WRITTEN EXERCISE: Write out every line below that includes the word "scene".

MATERIAL:
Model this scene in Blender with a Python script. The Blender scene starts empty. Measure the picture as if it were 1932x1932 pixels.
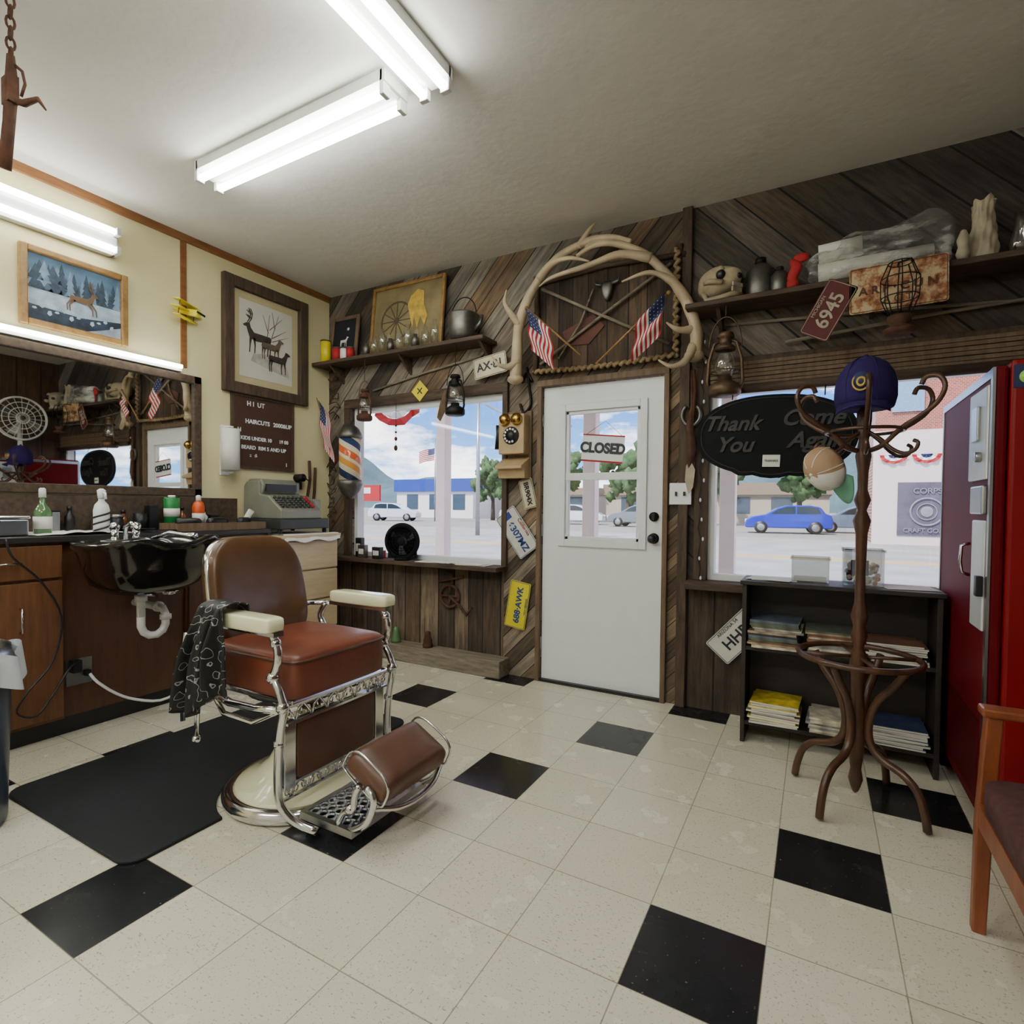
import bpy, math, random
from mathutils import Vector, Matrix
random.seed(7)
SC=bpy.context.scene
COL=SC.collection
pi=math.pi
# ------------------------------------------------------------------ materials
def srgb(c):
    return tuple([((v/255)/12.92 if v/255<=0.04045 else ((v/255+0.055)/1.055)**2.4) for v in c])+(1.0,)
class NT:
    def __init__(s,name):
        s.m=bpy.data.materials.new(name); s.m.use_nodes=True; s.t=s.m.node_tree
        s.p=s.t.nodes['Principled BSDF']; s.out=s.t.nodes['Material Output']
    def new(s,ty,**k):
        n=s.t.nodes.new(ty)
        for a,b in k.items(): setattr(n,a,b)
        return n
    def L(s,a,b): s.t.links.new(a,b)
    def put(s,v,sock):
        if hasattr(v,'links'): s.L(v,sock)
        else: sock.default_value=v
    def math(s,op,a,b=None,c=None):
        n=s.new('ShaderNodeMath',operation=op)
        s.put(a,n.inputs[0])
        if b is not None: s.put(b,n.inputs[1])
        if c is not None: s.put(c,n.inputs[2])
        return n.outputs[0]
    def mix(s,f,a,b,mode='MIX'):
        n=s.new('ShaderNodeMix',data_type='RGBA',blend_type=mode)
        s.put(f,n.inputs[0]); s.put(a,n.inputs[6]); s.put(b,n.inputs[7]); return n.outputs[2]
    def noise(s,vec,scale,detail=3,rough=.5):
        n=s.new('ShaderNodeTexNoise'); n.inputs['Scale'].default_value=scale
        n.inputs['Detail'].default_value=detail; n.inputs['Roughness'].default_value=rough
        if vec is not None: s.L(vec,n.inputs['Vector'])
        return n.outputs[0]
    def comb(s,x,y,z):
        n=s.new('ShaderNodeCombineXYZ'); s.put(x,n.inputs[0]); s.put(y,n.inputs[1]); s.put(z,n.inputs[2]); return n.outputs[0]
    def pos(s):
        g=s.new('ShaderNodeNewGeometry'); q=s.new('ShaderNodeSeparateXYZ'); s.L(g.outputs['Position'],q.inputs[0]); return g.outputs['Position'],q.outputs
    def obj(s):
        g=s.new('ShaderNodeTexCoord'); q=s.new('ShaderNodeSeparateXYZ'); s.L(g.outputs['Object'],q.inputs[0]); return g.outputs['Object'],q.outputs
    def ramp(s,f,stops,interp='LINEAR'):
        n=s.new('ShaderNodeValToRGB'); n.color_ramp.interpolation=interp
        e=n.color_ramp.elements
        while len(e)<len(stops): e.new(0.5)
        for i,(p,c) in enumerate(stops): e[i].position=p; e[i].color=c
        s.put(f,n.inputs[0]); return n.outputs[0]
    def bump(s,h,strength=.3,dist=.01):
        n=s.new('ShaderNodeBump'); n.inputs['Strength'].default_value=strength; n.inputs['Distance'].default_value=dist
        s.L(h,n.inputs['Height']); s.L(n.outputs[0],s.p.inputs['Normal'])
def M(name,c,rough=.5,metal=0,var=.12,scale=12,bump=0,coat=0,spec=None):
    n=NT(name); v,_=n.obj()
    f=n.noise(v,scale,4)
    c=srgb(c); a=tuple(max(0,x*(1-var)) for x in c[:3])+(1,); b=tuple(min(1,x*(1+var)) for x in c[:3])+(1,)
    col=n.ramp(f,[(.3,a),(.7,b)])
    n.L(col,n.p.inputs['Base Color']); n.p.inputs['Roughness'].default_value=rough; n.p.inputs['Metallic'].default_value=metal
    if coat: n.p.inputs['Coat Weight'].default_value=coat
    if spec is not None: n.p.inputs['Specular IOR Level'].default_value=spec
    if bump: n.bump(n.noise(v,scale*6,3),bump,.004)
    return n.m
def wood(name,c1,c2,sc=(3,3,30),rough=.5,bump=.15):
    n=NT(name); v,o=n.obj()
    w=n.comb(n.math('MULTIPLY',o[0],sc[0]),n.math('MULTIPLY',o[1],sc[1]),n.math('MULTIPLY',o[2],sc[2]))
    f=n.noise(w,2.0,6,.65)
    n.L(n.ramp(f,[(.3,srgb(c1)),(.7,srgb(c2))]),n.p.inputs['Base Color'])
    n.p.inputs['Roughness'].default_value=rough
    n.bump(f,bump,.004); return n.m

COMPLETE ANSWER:
Model this scene in Blender with a Python script. The Blender scene starts empty. Measure the picture as if it were 1932x1932 pixels.
SC=bpy.context.scene